Data lines.
|---|

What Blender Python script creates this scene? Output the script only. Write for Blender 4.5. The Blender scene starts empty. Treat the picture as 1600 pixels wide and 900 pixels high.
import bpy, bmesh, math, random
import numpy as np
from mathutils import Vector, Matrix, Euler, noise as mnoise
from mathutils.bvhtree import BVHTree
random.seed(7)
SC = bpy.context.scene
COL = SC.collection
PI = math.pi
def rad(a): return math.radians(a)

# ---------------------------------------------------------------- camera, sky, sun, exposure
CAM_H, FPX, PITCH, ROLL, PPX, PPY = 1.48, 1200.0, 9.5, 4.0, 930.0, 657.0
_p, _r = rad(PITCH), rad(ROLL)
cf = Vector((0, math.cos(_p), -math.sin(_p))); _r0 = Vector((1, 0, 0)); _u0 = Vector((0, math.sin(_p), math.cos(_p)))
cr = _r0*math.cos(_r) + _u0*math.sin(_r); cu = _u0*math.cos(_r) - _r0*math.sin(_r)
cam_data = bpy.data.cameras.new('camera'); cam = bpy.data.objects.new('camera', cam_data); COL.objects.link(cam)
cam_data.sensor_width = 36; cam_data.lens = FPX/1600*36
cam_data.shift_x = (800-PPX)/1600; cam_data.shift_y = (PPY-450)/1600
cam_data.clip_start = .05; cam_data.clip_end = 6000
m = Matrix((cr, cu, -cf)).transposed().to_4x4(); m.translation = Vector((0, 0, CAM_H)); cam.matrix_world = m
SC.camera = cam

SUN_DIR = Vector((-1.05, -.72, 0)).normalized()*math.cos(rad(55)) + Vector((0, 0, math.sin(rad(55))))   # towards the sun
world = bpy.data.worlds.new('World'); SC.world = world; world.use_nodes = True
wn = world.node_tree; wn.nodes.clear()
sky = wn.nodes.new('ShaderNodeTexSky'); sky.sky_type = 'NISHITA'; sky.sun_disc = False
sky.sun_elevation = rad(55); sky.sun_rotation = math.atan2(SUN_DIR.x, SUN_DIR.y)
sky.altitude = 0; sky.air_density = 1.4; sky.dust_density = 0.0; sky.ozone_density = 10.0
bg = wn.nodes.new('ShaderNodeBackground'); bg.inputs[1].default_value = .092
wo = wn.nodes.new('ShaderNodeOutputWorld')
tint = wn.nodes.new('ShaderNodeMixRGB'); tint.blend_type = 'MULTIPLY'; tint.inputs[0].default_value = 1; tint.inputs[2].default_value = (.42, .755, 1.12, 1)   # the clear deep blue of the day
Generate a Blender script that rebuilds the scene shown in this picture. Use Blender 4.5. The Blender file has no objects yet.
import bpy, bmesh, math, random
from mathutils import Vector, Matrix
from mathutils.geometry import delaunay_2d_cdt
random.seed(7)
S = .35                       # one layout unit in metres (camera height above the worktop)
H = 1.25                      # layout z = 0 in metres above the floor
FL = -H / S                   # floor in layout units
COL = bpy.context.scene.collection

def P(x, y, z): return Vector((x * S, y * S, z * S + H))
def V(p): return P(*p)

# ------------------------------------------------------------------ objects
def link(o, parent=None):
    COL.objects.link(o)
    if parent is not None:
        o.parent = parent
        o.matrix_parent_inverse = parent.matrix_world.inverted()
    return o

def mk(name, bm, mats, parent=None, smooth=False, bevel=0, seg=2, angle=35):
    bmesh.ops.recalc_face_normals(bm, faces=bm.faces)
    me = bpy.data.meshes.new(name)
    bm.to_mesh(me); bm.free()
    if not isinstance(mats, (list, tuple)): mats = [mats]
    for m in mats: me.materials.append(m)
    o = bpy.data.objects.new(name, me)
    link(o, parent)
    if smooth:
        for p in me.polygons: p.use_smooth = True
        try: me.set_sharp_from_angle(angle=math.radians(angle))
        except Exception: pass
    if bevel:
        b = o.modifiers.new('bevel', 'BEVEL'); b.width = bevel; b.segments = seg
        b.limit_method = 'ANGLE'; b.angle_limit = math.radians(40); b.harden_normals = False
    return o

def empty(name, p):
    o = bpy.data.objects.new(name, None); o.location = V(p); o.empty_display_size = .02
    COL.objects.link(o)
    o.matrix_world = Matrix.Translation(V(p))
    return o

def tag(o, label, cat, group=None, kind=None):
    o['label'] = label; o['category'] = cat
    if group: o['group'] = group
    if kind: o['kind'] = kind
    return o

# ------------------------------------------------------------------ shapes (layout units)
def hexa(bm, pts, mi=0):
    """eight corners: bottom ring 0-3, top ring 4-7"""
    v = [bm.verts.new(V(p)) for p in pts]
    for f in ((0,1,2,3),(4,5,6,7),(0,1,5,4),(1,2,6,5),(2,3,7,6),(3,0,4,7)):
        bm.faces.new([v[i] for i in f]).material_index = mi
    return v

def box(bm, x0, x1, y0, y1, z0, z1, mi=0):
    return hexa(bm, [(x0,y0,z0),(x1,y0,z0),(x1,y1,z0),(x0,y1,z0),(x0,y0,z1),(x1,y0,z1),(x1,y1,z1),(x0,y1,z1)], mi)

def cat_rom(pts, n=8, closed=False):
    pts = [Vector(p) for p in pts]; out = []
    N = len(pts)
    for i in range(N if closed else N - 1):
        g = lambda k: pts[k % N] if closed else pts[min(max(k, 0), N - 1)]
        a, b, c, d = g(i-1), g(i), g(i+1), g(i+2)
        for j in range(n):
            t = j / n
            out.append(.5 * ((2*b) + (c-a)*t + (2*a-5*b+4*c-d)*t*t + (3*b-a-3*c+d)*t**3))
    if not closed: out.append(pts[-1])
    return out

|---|

What to produce. Begin with the first line of the data above and, please, print each line exactly until you have printed the line containing "SC.camera = cam"; print nothing else.

Output below.
What Blender Python script creates this scene? Output the script only. Write for Blender 4.5. The Blender scene starts empty. Treat the picture as 1600 pixels wide and 900 pixels high.
import bpy, bmesh, math, random
import numpy as np
from mathutils import Vector, Matrix, Euler, noise as mnoise
from mathutils.bvhtree import BVHTree
random.seed(7)
SC = bpy.context.scene
COL = SC.collection
PI = math.pi
def rad(a): return math.radians(a)

# ---------------------------------------------------------------- camera, sky, sun, exposure
CAM_H, FPX, PITCH, ROLL, PPX, PPY = 1.48, 1200.0, 9.5, 4.0, 930.0, 657.0
_p, _r = rad(PITCH), rad(ROLL)
cf = Vector((0, math.cos(_p), -math.sin(_p))); _r0 = Vector((1, 0, 0)); _u0 = Vector((0, math.sin(_p), math.cos(_p)))
cr = _r0*math.cos(_r) + _u0*math.sin(_r); cu = _u0*math.cos(_r) - _r0*math.sin(_r)
cam_data = bpy.data.cameras.new('camera'); cam = bpy.data.objects.new('camera', cam_data); COL.objects.link(cam)
cam_data.sensor_width = 36; cam_data.lens = FPX/1600*36
cam_data.shift_x = (800-PPX)/1600; cam_data.shift_y = (PPY-450)/1600
cam_data.clip_start = .05; cam_data.clip_end = 6000
m = Matrix((cr, cu, -cf)).transposed().to_4x4(); m.translation = Vector((0, 0, CAM_H)); cam.matrix_world = m
SC.camera = cam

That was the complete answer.